Thousands descend on Derry to mark Civil Rights movement march 50 years on

March regarded as crucible of the Troubles

Thousands descended on Londonderry to mark 50 years since the Duke Street Civil Rights movement march.

Half a century ago and with the support of the Northern Ireland Civil Rights Association (NICRA), protesters took to the city's streets over the perceived injustices against Catholics. The march had been banned by the then Northern Ireland government but went ahead in defiance.

As those taking part met police lines, officers batons and water cannon to break up the march with dramatic images broadcast around the world.

The events of Saturday, October 5, 1968 were a watershed in the history of Northern Ireland with events on that day widely seen as the crucible of the Troubles.

NICRA demanded an end to gerrymandering and discrimination and called for "one man, one vote".

The campaign signalled the end of unionist majority rule at Stormont. It also changed the face of nationalist politics and put the story of Northern Ireland to a global audience.

Irish president Michael D Higgins said it was an honour to take part in the anniversary events.

He said the march "galvanised" the movement for civil rights in Ireland.

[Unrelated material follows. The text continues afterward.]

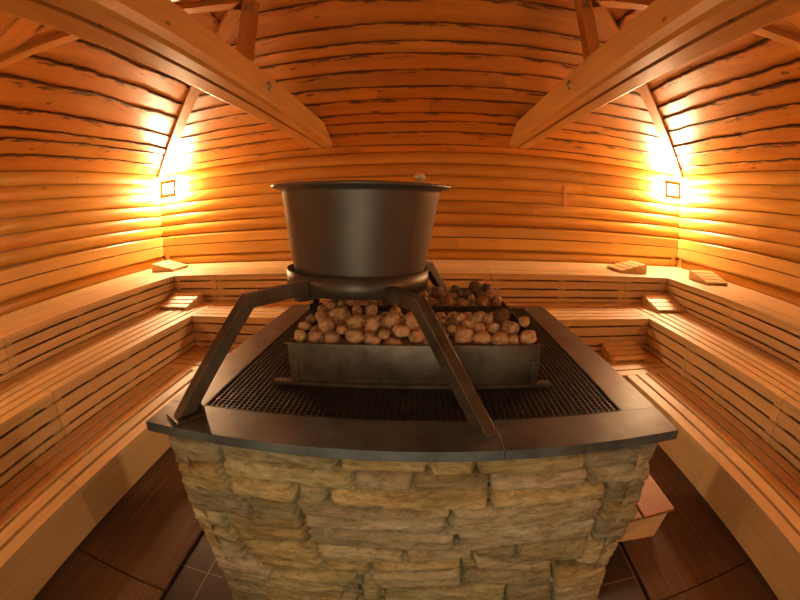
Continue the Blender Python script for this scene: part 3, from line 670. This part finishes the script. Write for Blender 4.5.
# ------------------------------------------------------------------ kettle and stand
KX, KY = -.236, 1.48
t = thing('kettle_stand', 'dark steel four-legged stand straddling the stone trays', 'stand', (KX, KY, ZS))
o = Vector((KX, KY, ZS))
mb = MB(); R0 = .268
mb.lathe([(R0 - .005, -.034), (R0, -.034), (R0, .034), (R0 - .005, .034), (R0 - .005, -.034)], (0, 0, 0), 72)
rg = mb.build('ring', M['steel'], t); rg.location = (0, 0, 1.380 - ZS); rg.rotation_euler = (.02, .034, 0)
mb = MB()
for a in (PI / 4, 3 * PI / 4):
    dx, dy = math.cos(a), math.sin(a); mb.sweep([(-.02, -.008), (.02, -.008), (.02, .008), (-.02, .008)], (KX - dx * (R0 - .006), KY - dy * (R0 - .006), 1.325), (KX + dx * (R0 - .006), KY + dy * (R0 - .006), 1.325 + (.0005 if a > 1 else 0)), (0, 0, 1))
mb.build('cross_bar', M['steel'], t, loc=o)
for fx, fy, kn, zk in ((-.638, .822, .50, 1.374), (.166, .838, .445, 1.356), (-.600, 2.135, .50, 1.374), (.175, 2.10, .50, 1.356)):
    d = Vector((fx - KX, fy - KY, 0)); L_ = d.length; d.normalize(); sd = Vector((-d.y, d.x, 0))
    a0 = o * 0 + Vector((KX, KY, 0)) + d * (R0 + .001); 
    w, h = .018, .022
    def sec(c, nrm_up): return [c + sd * w - nrm_up * h, c + sd * w + nrm_up * h, c - sd * w + nrm_up * h, c - sd * w - nrm_up * h]
    up = Vector((0, 0, 1))
    foot = Vector((fx, fy, ZS + .008)); knee = Vector((KX, KY, zk)) + d * kn
    leg_d = (foot - knee).normalized(); lu = sd.cross(leg_d); lu = lu if lu.dot(d) > 0 else -lu
    mit = (up + lu).normalized(); mh = h / mit.dot(up)
    secs = [sec(Vector((a0.x, a0.y, zk)), up), [knee + sd * w - mit * mh, knee + sd * w + mit * mh, knee - sd * w + mit * mh, knee - sd * w - mit * mh], sec(foot, lu)]
    for q_ in secs[2]: q_ += leg_d * ((ZS + .008 - q_.z) / leg_d.z)
    mb = MB()
    for A, B in zip(secs[:-1], secs[1:]):
        for i in range(4): mb.face([A[i], A[(i + 1) % 4], B[(i + 1) % 4], B[i]])
    mb.face(secs[0][::-1]); mb.face(secs[-1])
    # raised rib along the outer face
    lg = mb.build('leg', M['steel'], t, loc=o, bevel=.003)
    if fx > 0 and fy < 1: continue
    mb = MB(); fpm = Matrix.Translation((fx, fy, ZS)) @ Matrix.Rotation(math.atan2(d.y, d.x), 4, 'Z')
    mb.box((-.045, -.038, .001), (.045, .038, .0075), mtx=fpm); mb.box((-.052, -.038, .001), (-.045, .038, .03), mtx=fpm)
    mb.build('foot_plate', M['steel'], lg, loc=o)

KX = -.229
k = thing('water_kettle', 'large dark metal kettle with flared rim sitting in the stand above the stones', 'kettle', (KX, KY, 1.35)); k.rotation_euler = (.033, .036, 0); o = Vector((KX, KY, 1.35))
mb = MB()
mb.lathe([(0, 1.3495), (.236, 1.3495), (.238, 1.358), (.2415, 1.38), (.291, 1.694), (.2935, 1.702), (.318, 1.708), (.331, 1.713), (.333, 1.719), (.329, 1.722), (.314, 1.717), (.289, 1.709), (.286, 1.694), (.2375, 1.385), (0, 1.36)], (KX, KY, 0), 96)
mb.build('bowl', M['kettle'], k, loc=o)
mb = MB(); a = -.72
mb.box((0, -.002, 0), (.315, .002, .0025), mtx=Matrix.Translation((KX + .243 * math.cos(a), KY + .243 * math.sin(a), 1.385)) @ Matrix.Rotation(a, 4, 'Z') @ Matrix.Rotation(-math.atan2(.32, .0495), 4, 'Y'))
mb.build('seam', M['tray'], k, loc=o)
mb = MB(); mb.lathe([(0, 1.7255), (.20, 1.725), (.308, 1.7235), (.312, 1.722), (.308, 1.7195), (0, 1.719)], (KX, KY, 0), 72); ld = mb.build('lid', M['steel'], k, loc=o)
mb = MB(); mb.lathe([(0, 0), (.008, 0), (.007, .012), (.016, .018), (.020, .028), (.016, .038), (.006, .043), (0, .043)], (KX + .218, KY - .02, 1.725), 24); mb.build('knob', M['knob'], ld, loc=o)

# ------------------------------------------------------------------ wall lamps
def make_lamp(label):
    t = thing('wall_lamp', label, 'lamp', (0, 0, 0), 0, 'corner wall lamps')
    w, h, d = .165, .135, .115          # faces -y, mounted with its back at y = 0
    mb = MB(); mb.box((-.11, -.02, -.10), (.11, 0, .10)); mb.build('back_plate', M['frame'], t)
    mb = MB(); mb.box((-w + .02, -d + .004, -h + .02), (w - .02, -.0205, h - .02)); mb.build('glass_shade', M['glow'], t)
    mb = MB(); f = .058
    for lo, hi in (((-w, -d - .012, -h), (-w + f, -d, h)), ((w - f, -d - .012, -h), (w, -d, h)), ((-w + f, -d - .012, h - f), (w - f, -d, h)), ((-w + f, -d - .012, -h), (w - f, -d, -h + f))): mb.box(lo, hi)
    mb.box((-.004, -d - .010, -h + f), (.004, -d - .001, h - f)); mb.box((-w + f, -d - .010, -.004), (w - f, -d - .001, .004))
    mb.build('front_frame', M['frame'], t)
    return t
l0 = make_lamp('glowing framed wall lamp in the far left corner'); l0.location = (-3.80, D - .022, 2.185)
dup(l0, (3.80, D - .022, 2.175), 0, 'glowing framed wall lamp in the far right corner')

# slim wooden strip on the back wall
t = thing('wall_strip', 'narrow upright wooden strip with pale spots on back wall, right of the kettle', 'strip', (1.966, D - .022, 1.90))
mb = MB(); mb.box((-.022, -.022, -.15), (.022, -.001, .15), 2); mb.build('strip_board', M['beam'], t, bevel=.003)
for z in (.075, .01, -.03):  # pale plates stand in for lamp reflections on the strip
    mb = MB(); mb.box((-.006, -.026, z), (.006, -.0225, z + .03)); mb.build('painted_reflection', M['zinc'], t)

# unseen glass door behind the camera, added to go with the fill light
mb = MB()
for lo, hi in (((-.549, FY - .05, .002), (-.47, FY, 2.04)), ((.47, FY - .05, .002), (.549, FY, 2.04)), ((-.47, FY - .05, 1.96), (.47, FY, 2.04)), ((-.47, FY - .05, .002), (.47, FY, .08))): mb.box(lo, hi)
dr = struct(mb, 'door_1', M['door'])
mb = MB(); mb.box((-.469, FY - .03, .081), (.469, FY - .02, 1.959)); mb.build('door_glass', M['glass'], dr)

# ------------------------------------------------------------------ lights
def area(name, loc, rot, sx, sy, e, col, spread=PI):
    l = bpy.data.lights.new(name, 'AREA'); l.shape = 'RECTANGLE'; l.size = sx; l.size_y = sy; l.energy = e; l.color = col; l.spread = spread
    o = bpy.data.objects.new(name, l); C.objects.link(o); o.location = loc; o.rotation_euler = rot; return o
def point(name, loc, e, col, r=.1):
    l = bpy.data.lights.new(name, 'POINT'); l.energy = e; l.color = col; l.shadow_soft_size = r
    o = bpy.data.objects.new(name, l); C.objects.link(o); o.location = loc; return o
WARM = (1, .68, .36)
for s_ in (-1, 1):
    point('front_corner_fill', (s_ * 3.7, FY + .3, 2.15), 42, WARM, .1)  # unseen corner lights added to raise the room brightness
area('front_fill', (0, FY + .02, 1.15), (PI / 2, 0, 0), .9, 1.5, 9, (1, .85, .60))  # unseen fill added behind the camera to light the stove front
area('green_glint_light', (-.67, FY + .02, .69), (PI / 2, 0, 0), .13, .06, .35, (.1, 1, .5))  # unseen green light added to put a green glint on tray and kettle
w = bpy.data.worlds.new('World'); bpy.context.scene.world = w; w.use_nodes = True
w.node_tree.nodes['Background'].inputs[0].default_value = (.9, .55, .3, 1); w.node_tree.nodes['Background'].inputs[1].default_value = .008

# ------------------------------------------------------------------ camera: equisolid fisheye
cd = bpy.data.cameras.new('Camera'); cam = bpy.data.objects.new('Camera', cd); C.objects.link(cam)
cd.type = 'PANO'; cd.panorama_type = 'FISHEYE_EQUISOLID'
cd.sensor_fit = 'HORIZONTAL'; cd.sensor_width = 36; cd.sensor_height = 27
cd.fisheye_lens = 398.87 * 36 / 800; cd.fisheye_fov = 6.0
cd.clip_start = .01
pitch, yaw, roll = .2190, -.0568, -.0071
fwd = Vector((math.sin(yaw) * math.cos(pitch), math.cos(yaw) * math.cos(pitch), -math.sin(pitch)))
right = Vector((math.cos(yaw), -math.sin(yaw), 0)); upv = right.cross(fwd)
r2 = right * math.cos(roll) + upv * math.sin(roll); u2 = -right * math.sin(roll) + upv * math.cos(roll)
m3 = Matrix((r2, u2, -fwd)).transposed()
cam.matrix_world = Matrix.Translation((.0103, 0, 1.6126)) @ m3.to_4x4()
sc = bpy.context.scene; sc.camera = cam
sc.view_settings.view_transform = 'Standard'; sc.view_settings.look = 'None'; sc.view_settings.gamma = 1; sc.view_settings.exposure = 0.12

"As President of Ireland, it is a great honour to join you all in commemorating one of the great movements for justice and civic equality on our island, the Northern Ireland Civil Rights Movement, on this, the 50th anniversary of one of the most important events in the history of our island in the 20th century, the Civil Rights march that took place in this great city on the 5th of October, 1968," he said.

He paid tribute to the vision of former SDLP leader and Nobel laureate John Hume. He said he was concerned his contribution and "his dogged persistence through the dark twilight years of the Troubles, might be eclipsed amidst the disputations of the contemporary moment."

"Perhaps less recognised today is his role in persuading, even forcing, the administrative and political elite of the southern State to renew their engagement with Northern Ireland, and to put aside sometimes unrealistic and inflammatory rhetoric. We all no doubt remember the deep hostility that John Hume evinced by taking the courageous step of opening a dialogue with Sinn Fein in 1988.

"As we assemble today let us, above all, recall the vision of John Hume, so rooted in the experience of the Civil Rights Movement. A vision of a shared Ireland, one that recognises the unionist and nationalist traditions, one that is capable of reconciling communities, one that, North and South, preserves human dignity and vindicates and expands fundamental human rights – in the economic, cultural and social spheres.

"If we remain true to that vision, we can not only sustain peace on our island, but can, together, confront the shared challenges of the future with confidence and courage.”